Lyn - So once we switched on the LHC, then the big issue was getting the luminosity. The luminosity is the number of collisions per second that we could produce. Because the Higgs is so very rare, we would've to do many, many things to see the Higgs Boson. And when we switched on the LHC, actually, one thing you may or may not remember is that as when we were commissioning the LHC, we had an accident which cost us about a year when one of our superconducting joints failed and produced a big mess. Anyway, we had to fix that, but that gave us an extra year to get everything ready. So when we actually switched on the LHC it came on very quickly. And the first real year of operation that we were in a regime where we could expect to see first signs of the Higgs. And there was a seminar at CERN on July 4th, 2012. This seminar showed there are two detectors on the LHC, which are capable of seeing the Higgs boson, they're called ATLAS and CMS, two huge collaborations that are taking data off the machine.
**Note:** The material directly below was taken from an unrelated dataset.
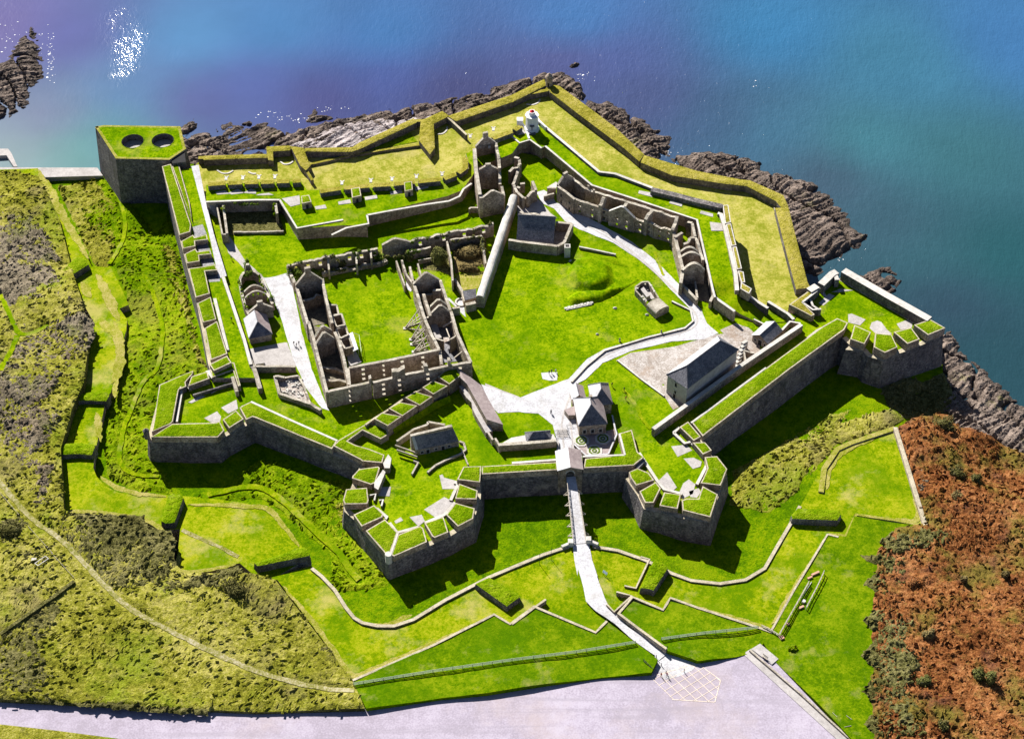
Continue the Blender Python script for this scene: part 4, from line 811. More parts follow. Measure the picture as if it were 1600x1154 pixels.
for s, fr in (('150,1005 175,1025 210,1020 230,1005', '01'), ('1130,835 1160,835 1185,815 1190,790', '01'), ('90,650 130,655 165,640 175,620', '02'), ('1350,1060 1380,1080 1420,1080 1450,1062', '00'), ('1545,1070 1570,1082 1592,1080', '00')):
    mb = MB(); S = strip(smoothpoly([Vector((q.x, q.y, 0)) for q in WP(K(fr, s), BZ)], 2, False), .55); mb2 = MB(); prism(mb2, [Vector((q.x, q.y, BZ+.2)) for q in S], BZ+.2, BZ-.2, 0, 0, 0); mb2.build('gun_rail', M['cope'], r)
t = thing('sentry_box', 'domed stone sentry box at the point of the sea wall', 'sentry box', W(858, 135, BT-1))
mb = MB(); c = W(858, 133, BT); mb.cyl((c.x, c.y, BT-2.5), 1.3, 6.0, 14, 1.25)
mb.cyl((c.x, c.y, BT+3.5), 1.45, .25, 14); mb.build('turret', M['ruin'], t)
mb = MB()
for i in range(4): mb.cyl((c.x, c.y, BT+3.75+.4*i), 1.3*math.cos(i*.36), .4, 14, 1.3*math.cos((i+1)*.36))
mb.build('dome', M['ruin'], t)
mb = MB(); mb.box((c.x-.3, c.y-1.27, BT), .6, .12, 1.7); mb.build('doorway', M['dark'], t)
# sunk grassy triangle below the sea bank
mb = MB(); sheet(mb, [q.xy for q in WP(K('01', '345,1010 560,955 700,905 830,880 960,830 1005,880 830,915 600,955 420,1005'), BZ+.1)], BZ+.1, 1.2, tufts(.35, 1.3, 5), 0); tag(mb.build('bank_foot_grass', M['rank']), kind='stuff')
# --- traverses of the covered way (grass blocks)
TG = 'grass-topped traverse blocks across the covered way'
for s, fr, h, lb in (('380,525 480,445 540,460 550,490 440,560', '10', 2.4, 'grassy traverse block on the upper left terrace, below the shaded heath'), ('380,180 400,160 560,130 665,125 680,150 660,185 540,180 400,192', '20', 1.8, 'wide grassy traverse block second from the top along the left ditch'),
                 ('342,505 365,452 480,445 575,452 592,465 570,520 480,512 360,520', '20', 2.2, 'bushy square-ended traverse block left of the leftmost bastion tip'), ('1003,930 1045,770 1060,760 1130,765 1140,785 1085,940 1030,945', '20', 2.4, 'upright grassy traverse block below the leftmost bastion'),
                 ('-10,60 300,-40 315,-30 330,0 330,15 10,80', '31', 2.6, 'grassy traverse block with a long dark shadowed front, left of the middle bastion ditch'), ('1365,190 1395,175 1450,150 1640,260 1640,275 1600,300 1560,330', '31', 2.0, 'clipped grassy traverse block left of the entrance road'),
                 ('800,215 885,35 965,75 968,95 880,230 850,220', '32', 2.4, 'tilted grassy traverse block right of the entrance road'), ('145,895 185,850 445,862 455,890 430,925 150,915', '23', 2.4, 'long grassy traverse block across the right-hand covered way')):
    P = K(fr, s); c = [HC.at(*p[:2]) for p in P]; z = sum(q.z for q in c)/len(c); W0 = [W(p[0], p[1], z+h) for p in P]
    mb = MB(); prism(mb, W0, z+h, z-1.5, .1, 0, 1, .3, .6, 0); o = mb.build('traverse_block', [M['tuft'], M['stone']]); tag(o, lb, 'earth block', TG)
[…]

And on that day, neither of the collaborations knew what the other one was going to show. They showed data that showed a small peak in the mass spectrum, at 125 GeV. Any one of those detected, the signal would've been very, very interesting, but not sufficient. But when you put the two together in real time in the lecture theatre and Peter Higgs was present in that seminar, then it was absolutely obvious that the Higgs boson had been discovered because the two results just matched perfectly. So that was a great day that I will never forget actually.

Chris - And was presumably Peter Higgs either awe struck or did he sit there looking smug? What was the reaction of the future Nobel Prize winner when these results went up?

Lyn - Peter is a very modest guy. He's a theoretical physicist. He just could not imagine the efforts that the whole world community had put into finding his particle. He did say, I thought I would never ever see this in my lifetime. And that's imprinted on a t-shirt I have now.